The Supreme Court established in its 2003 decision in Grutter v. Bollinger, the most recent affirmative action case about higher education to reach the high court, that race may be considered as a factor in admissions as long as schools do not use a quota system. In a recent interview with The Daily Texan, UT President William Powers, Jr. responded to Fisher’s supporters’ allegations that UT violates the Grutter precedent by using a de facto quota system to match the racial composition of its student body with that of the state of Texas. “That’s incorrect,” Powers said. “It is true that African Americans and Latinos are underrepresented. When we say underrepresented, we mean there’s not sufficient diversity in the classrooms and on the campus.”

The recently released numbers seem to prove Powers’ underlying point. For the past five incoming classes, UT has not used its holistic review process to let in higher percentages of minority students; it has done just the opposite by admitting vastly higher percentages of white students and considerably lower percentages of minority students than were granted automatic admission.
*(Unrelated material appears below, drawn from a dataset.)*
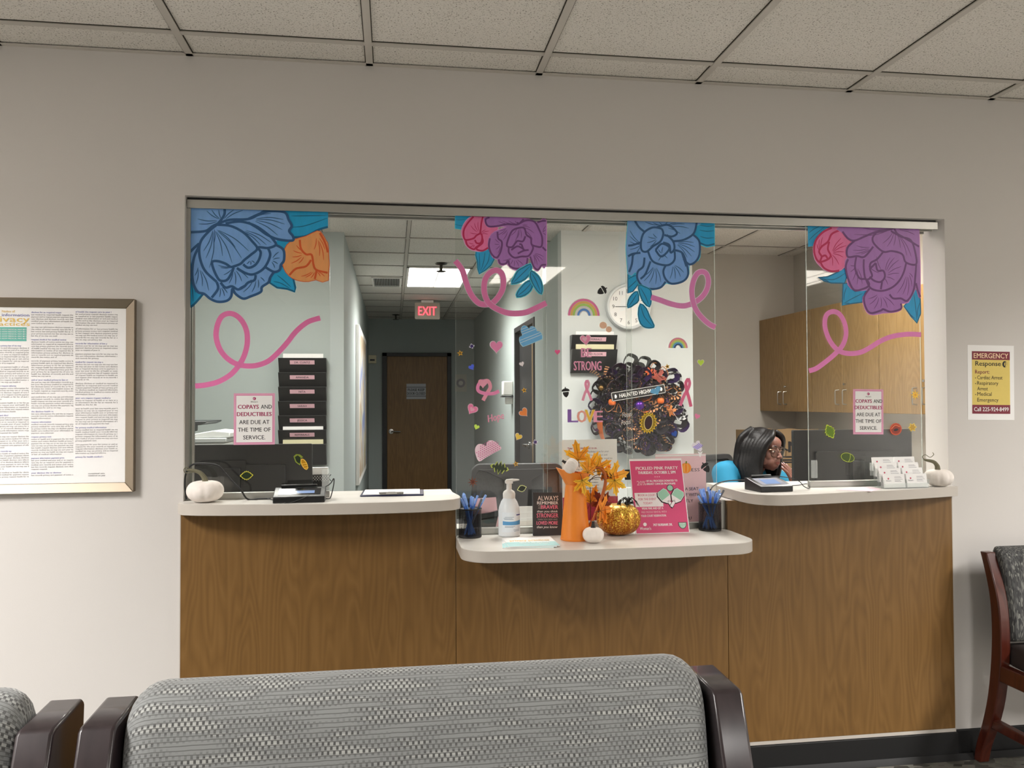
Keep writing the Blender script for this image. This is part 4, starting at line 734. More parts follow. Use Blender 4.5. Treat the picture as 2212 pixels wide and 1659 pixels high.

Fisher’s lawyer, Burt Rein, agrees that UT’s holistic admissions don’t achieve diversity. He also notes that Fisher’s brief makes the point that not all holistic admissions are about race. He told the Texan in an interview, “It’s very difficult to say if you look at the statistics how much of a contribution to their goal of diversity UT achieves through this use of race. We looked at it [racial composition data] prior to the use of race, and subsequently, and there’s a very small difference in the percentage of minorities admitted … The number of people who could actually attribute their entry to the use of race was very small. Is this policy just a way to label everyone by race? There’s an irony in the case. Texas law has been changed to cap Top 10 Percent admissions at 75 percent [of an incoming class], but if the case is not successful for UT the cap is removed. The effect is letting the top ten percent expand, therefore increasing the number of minorities admitted.”

Kedra Ishop, vice provost and director of admissions for UT- Austin, affirms the necessity of holistic review for a wide range of reasons, including diversity. In an email, Ishop wrote, “The Top Ten Percent rule has helped with diversity, that is not a matter for debate.

However it is also important that the university assemble its class along a broad range of individual characteristics, not just class rank. Employers don’t hire based on GPA; neither should a university accept 100 percent of its students on a single criteria [sic]. The holistic review process for those not automatically admissible is a complement to the Top Ten Percent plan, enabling the university to assemble a class that is broadly diverse and academically excellent.”

About the recent trends shown in holistic review admissions data, Ishop writes: “The statistics to which you refer highlight the fact that the use of race as a part of holistic review may benefit any student — black, Hispanic, white or Asian. This is not a quota system.”

Confusing, yes, but by our reckoning the numbers challenge the arguments made by both UT and Fisher. Both of them hinge on the constitutionality of favoring minority students in the holistic review process. UT argues that the use of race ranks as one of many factors, considered by its admissions officials when holistically reviewing applicants with the interest of increasing campus diversity. Fisher argues that UT’s admissions policy constitutes racial discrimination against white applicants. But if UT officials really are trying to give minority students a leg up through holistic review, they’re not doing a very effective job. UT’s murky explanation of how it admits students conflicts with the straightforward proposition that the Top Ten Percent rule has made to high school students all over the state: Get good grades and you can go to UT-Austin.

This is not a private school, and while other public schools maintain more selective holistic review, the Top Ten Percent rule is fair. Fisher challenges that UT’s holistic review results in a racist policy. But, based on the numbers, we conclude that UT doesn’t just want to admit more racially diverse students; it wants control over who to admit.